Robinson did the “grunt work” on the script, she said, but the end result is the collaborative effort of the whole cast. She’s also collaborated with Farah Leland and Lauren Albaugh in directing the show.

The signing actors are Kurt Cullison, Beth Myers, Lauren Albaugh, Justin McCune, Christine Fowler, Mark Myers, Pam Beish, Valerie Dalyrmple, Aidan Scott, Joao Ciuba, Ammauri Peters, Jack Ford, Madison Ford, Pam Beish, Ethan Ramsey, Tiffany Mulloy, Rachel Fowler, Jaden Leland and Kisha Leland.

The speakers are Andrew Budny, Rebecca Hardman, Valerie Dalyrmple, Shane Glaeser, Tiffany Mulloy, Christine Fowler, Ethan Ramsey, Heather Sutherin and Aidan Scott.

The actors on stage and the actors who provide their voices have to work together to create the characters. Some of the voice actors know sign language; others are voicing the characters in the same way an actor provides the voice for a cartoon.

“Everyone is learning at least a little sign language,” Robinson said.

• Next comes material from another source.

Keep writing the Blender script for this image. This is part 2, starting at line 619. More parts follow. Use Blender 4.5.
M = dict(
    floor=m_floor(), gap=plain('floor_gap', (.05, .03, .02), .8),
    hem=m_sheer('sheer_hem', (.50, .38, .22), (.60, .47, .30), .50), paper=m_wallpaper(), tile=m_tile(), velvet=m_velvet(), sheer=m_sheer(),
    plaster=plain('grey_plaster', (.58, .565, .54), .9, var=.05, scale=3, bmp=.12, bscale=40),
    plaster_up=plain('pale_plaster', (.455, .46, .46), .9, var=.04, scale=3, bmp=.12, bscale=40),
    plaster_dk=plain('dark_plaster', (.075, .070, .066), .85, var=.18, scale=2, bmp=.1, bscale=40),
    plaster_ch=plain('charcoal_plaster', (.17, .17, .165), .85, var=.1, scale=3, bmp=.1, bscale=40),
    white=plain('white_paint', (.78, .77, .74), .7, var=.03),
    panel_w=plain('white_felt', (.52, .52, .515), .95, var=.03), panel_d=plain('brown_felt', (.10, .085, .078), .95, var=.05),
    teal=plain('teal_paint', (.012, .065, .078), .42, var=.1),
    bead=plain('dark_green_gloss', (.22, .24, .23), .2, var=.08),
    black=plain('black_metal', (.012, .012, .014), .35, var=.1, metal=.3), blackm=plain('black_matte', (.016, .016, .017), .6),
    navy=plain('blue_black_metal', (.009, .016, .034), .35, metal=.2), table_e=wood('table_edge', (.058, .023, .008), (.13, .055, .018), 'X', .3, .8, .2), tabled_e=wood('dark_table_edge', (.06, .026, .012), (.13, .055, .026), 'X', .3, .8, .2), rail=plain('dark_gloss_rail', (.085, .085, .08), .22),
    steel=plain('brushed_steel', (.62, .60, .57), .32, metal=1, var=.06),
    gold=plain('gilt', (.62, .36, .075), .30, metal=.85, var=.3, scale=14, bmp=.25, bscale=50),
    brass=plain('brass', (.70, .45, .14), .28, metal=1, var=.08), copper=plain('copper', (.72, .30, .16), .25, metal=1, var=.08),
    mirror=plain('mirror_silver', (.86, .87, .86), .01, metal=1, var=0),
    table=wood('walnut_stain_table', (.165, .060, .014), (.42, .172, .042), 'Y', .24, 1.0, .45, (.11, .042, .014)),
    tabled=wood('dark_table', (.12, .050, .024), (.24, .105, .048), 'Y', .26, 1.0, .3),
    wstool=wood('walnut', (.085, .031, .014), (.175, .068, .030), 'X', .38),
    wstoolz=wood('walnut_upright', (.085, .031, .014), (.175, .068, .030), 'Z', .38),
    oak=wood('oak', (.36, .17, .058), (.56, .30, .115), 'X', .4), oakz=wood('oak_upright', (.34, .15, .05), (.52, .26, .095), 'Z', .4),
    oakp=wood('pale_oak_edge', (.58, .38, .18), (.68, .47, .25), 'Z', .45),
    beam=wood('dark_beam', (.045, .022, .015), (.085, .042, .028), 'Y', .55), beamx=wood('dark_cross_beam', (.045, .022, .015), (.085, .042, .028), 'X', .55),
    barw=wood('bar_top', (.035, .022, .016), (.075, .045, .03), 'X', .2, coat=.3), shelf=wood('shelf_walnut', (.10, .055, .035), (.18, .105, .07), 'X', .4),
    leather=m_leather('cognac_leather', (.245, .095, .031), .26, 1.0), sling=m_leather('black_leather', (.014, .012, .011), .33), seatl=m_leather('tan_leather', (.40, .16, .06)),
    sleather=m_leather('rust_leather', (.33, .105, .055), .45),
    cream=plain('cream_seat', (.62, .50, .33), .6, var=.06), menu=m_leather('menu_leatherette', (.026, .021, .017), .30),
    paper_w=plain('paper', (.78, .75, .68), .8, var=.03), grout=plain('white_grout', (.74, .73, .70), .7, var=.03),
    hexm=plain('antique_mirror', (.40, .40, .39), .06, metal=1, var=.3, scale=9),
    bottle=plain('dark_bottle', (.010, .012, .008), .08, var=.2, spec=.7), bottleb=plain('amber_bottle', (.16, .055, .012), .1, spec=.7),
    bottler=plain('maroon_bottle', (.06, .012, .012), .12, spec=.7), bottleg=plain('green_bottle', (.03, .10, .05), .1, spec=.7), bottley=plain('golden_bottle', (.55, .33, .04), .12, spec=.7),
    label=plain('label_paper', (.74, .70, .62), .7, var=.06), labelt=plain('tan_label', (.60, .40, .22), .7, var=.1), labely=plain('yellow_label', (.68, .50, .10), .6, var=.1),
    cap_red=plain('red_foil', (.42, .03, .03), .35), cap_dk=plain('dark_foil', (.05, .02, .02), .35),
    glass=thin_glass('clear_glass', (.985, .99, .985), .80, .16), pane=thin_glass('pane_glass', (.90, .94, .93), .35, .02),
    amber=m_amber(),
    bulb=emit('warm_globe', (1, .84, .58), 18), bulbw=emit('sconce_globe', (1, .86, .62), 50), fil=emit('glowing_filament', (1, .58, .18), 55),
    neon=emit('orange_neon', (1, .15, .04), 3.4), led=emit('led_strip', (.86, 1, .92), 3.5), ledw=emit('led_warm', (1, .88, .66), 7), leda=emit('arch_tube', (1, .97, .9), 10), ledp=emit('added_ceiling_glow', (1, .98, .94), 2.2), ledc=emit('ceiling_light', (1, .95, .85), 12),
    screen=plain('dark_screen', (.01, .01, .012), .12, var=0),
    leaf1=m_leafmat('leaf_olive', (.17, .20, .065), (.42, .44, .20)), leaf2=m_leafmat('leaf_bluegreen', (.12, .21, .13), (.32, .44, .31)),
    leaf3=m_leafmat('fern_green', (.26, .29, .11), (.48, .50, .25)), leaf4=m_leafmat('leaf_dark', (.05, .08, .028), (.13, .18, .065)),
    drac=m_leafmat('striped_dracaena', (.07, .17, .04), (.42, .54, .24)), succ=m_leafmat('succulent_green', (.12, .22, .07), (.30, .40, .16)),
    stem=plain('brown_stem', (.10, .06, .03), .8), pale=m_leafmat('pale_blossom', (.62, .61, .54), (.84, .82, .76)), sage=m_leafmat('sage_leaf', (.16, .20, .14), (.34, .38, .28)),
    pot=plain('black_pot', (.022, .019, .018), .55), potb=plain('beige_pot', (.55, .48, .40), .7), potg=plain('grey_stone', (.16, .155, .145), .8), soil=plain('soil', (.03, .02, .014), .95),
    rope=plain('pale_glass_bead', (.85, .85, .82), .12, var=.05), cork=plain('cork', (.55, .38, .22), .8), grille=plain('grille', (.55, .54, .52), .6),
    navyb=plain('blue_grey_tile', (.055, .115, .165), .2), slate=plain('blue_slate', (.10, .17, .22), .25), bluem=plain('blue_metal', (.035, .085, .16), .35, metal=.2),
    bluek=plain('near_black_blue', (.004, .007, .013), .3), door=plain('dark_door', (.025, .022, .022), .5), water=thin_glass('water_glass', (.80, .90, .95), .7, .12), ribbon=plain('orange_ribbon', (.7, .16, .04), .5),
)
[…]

Eric Kildow, head of the theater department at Kent-Trumbull, said the production is good learning experience for the school’s theater students.

“It’s giving the students an opportunity to work in different modalities, to work with people who don’t necessarily speak English or English isn’t their first language. They have to learn how to navigate that. Primarily the language of this production is American sign language and they’ve had to work with that.”

Robinson and the cast incorporate elements of deaf culture into the production. It includes four “gesture songs,” which are inspired by the combination of sign language and pantomime performed by sign mimes at deaf clubs.

That was want of several goals she had going into the project.

“I wanted to make sure there were plenty of deaf people involved and they felt comfortable to participate,” she said. “This really is a community theater experience with the emphasis on community. For several of them, this is their first show and others are old pros at it.

“Also theater tends to be male-dominated. There’s a tendency toward male directors and male-centric plays. I’m trying to affect that in the spirit of diversity.”

In addition to changing the genders of Cratchit and his son, Scrooge’s nephew now is his niece, and she has a same-sex spouse.

“It takes on more contemporary issues, the things that are bothering all of us — health insurance, minimum wage, salaries, getting by in current America, economic issues.”